Boyer's band had fans on their feet during the Blues in the Park festival Sunday at Memorial Park. The event is an annual fundraiser for the MO Blues Association, which uses the money to provide music education in area schools. Admission was free, but money was raised through donations and merchandise sales.
Becky Fredrickson, president of MO Blues Association, said the organization was hoping to raise approximately $2,000 for its Blues in the Schools Program. She said the organization is still working out which schools to visit, but Thomas Jefferson Middle School and Lewis and Clark Middle School are in the running.
Blues in the Park was held in conjunction with Porchfest for a third year. Fredrickson said the partnership began as an accident, but both events benefit from the additional foot traffic.
"Our goal is to preserve blues because blues is a truly original, American genre of music," she said. "This kind of spreads the word, and you get a pretty good taste of what blues sounds like and what it has evolved into today."
In addition to the Megan Boyer Band, GrajMahal and Buddha Blue performed at the Memorial Park Pavilion.
Fred Sandbothe and Ruth Withers hit the dance floor soon after the first notes rang out. The beat was undeniable, Sandbothe said.
"It's uplifting, most of it," he said.
Mitch Bouche and his wife, Chris, have been attending the festival for years. They returned Sunday armed with lawn chairs.
Bouche said he began listening to blues music after receiving a Stevie Ray Vaughan cassette tape in the 1990s. Before then, it was strictly rock and roll, he said.
"It's just the sound, it's just the attitude," Bouche said of his love for the genre.
"I wish there was more activity in the blues sphere," he continued. "I think this is a great area for music and people are missing out on it if they're not actively participating."

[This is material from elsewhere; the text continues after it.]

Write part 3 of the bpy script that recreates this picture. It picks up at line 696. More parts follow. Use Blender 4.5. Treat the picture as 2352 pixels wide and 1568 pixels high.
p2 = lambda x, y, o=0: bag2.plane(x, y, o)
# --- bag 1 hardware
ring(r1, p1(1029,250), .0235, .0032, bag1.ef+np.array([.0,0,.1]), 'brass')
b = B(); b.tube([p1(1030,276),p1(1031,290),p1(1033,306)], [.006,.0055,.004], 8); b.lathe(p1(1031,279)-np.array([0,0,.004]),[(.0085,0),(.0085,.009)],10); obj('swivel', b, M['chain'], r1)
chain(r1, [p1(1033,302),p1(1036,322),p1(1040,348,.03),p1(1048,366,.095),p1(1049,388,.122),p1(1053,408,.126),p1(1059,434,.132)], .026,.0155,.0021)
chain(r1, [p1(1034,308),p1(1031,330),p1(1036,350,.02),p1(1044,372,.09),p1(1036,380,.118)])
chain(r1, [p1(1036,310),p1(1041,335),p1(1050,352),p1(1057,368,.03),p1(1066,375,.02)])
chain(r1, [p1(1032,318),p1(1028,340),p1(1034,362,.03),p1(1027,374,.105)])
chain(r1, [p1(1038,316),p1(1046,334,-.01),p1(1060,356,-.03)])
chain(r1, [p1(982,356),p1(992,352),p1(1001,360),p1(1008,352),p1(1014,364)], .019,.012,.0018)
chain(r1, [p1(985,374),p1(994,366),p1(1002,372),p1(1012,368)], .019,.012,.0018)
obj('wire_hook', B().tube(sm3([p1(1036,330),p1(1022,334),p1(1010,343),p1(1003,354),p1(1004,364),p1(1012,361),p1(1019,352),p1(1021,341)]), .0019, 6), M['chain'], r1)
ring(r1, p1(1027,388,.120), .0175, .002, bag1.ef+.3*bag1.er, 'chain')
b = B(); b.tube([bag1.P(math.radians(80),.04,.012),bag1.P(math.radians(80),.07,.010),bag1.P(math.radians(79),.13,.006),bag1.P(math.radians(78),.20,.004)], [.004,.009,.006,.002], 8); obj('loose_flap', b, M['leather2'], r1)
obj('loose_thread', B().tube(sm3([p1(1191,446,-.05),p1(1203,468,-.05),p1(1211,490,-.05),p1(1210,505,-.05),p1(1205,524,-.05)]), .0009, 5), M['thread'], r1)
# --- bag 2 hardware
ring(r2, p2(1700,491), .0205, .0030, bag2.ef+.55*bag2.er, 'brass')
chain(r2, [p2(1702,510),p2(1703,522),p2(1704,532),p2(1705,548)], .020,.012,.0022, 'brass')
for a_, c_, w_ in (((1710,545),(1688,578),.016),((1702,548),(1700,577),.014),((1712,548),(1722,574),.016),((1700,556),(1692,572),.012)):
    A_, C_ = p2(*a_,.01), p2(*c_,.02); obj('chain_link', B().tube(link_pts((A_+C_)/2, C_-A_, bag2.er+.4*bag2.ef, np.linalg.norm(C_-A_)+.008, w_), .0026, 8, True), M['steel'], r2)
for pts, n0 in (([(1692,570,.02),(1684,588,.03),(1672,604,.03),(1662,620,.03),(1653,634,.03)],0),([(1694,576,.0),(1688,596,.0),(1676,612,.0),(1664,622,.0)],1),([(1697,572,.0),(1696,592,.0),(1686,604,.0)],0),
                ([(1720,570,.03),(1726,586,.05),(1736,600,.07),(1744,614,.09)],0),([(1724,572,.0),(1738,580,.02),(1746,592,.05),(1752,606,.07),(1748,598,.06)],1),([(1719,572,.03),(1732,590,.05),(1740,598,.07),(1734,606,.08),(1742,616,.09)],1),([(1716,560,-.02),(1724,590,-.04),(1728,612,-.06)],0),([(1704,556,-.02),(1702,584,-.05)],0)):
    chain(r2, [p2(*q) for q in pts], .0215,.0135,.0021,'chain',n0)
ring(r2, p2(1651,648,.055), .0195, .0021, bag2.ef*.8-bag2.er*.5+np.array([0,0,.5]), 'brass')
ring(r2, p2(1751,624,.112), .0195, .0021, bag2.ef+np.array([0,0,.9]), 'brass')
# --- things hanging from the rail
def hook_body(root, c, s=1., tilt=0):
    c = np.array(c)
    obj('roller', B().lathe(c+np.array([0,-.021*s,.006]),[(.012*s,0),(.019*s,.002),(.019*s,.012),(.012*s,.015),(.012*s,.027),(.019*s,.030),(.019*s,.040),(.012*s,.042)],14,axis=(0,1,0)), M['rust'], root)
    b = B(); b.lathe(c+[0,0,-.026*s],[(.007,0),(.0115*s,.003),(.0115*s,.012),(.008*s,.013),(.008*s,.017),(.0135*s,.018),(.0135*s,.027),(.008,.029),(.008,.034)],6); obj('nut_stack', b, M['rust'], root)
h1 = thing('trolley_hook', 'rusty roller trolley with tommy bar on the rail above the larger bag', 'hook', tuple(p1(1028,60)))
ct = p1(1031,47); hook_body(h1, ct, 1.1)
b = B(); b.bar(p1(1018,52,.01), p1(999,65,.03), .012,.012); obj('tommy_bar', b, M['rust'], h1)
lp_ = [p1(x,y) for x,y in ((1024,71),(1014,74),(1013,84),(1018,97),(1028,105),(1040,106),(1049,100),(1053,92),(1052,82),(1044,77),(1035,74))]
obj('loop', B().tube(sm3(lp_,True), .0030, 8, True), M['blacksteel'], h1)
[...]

Boyer, a Jefferson City native, said she's always been a fan of the genre, partly because it suits her voice well and partly because she could always tune into a blues show on KJLU, Lincoln University's campus radio station.
Chords and chord progression don't vary much from song to song, Boyer said, so it's up to the musicians to tell the story.
"There is a certain attitude to it and that is appealing," she said. "It's got a lot of soul and it's got some really good moxie."
During Sunday's concert, Boyer performed music from Big Mama Thornton -- who wrote "Hound Dog," popularized by Elvis Presley -- and Sister Rosetta Tharpe, who popularized gospel music with an electric guitar.
Fans often enjoy the familiarity of blues music, Boyer said. Blues was foundational for several other genres, like rock and roll, country and jazz, and its beats can be heard in funk, soul and hip hop music.
"It's this wonderful stew of American music and (blues) is a primary ingredient in that," Boyer said.
Boyer, who has been involved with the Blues in the Schools Program, said it teaches students about the foundation of blues and how the genre is a cornerstone of American music. Students learn about music history and get hands-on experience using music to share emotion, she said, "plus, it's fun for them."
She recalled one year she asked students to write about something that made them feel blue.
"There was this kid just mournfully singing about how the cafeteria had served hamburgers twice that week," Boyer said with a laugh. "For them, that is a very real, tangible, sad experience, I'm sure."
"It gives them a way to channel creativity and emotions and things like that, which is what has drawn folks to this music for years and years and years," she added.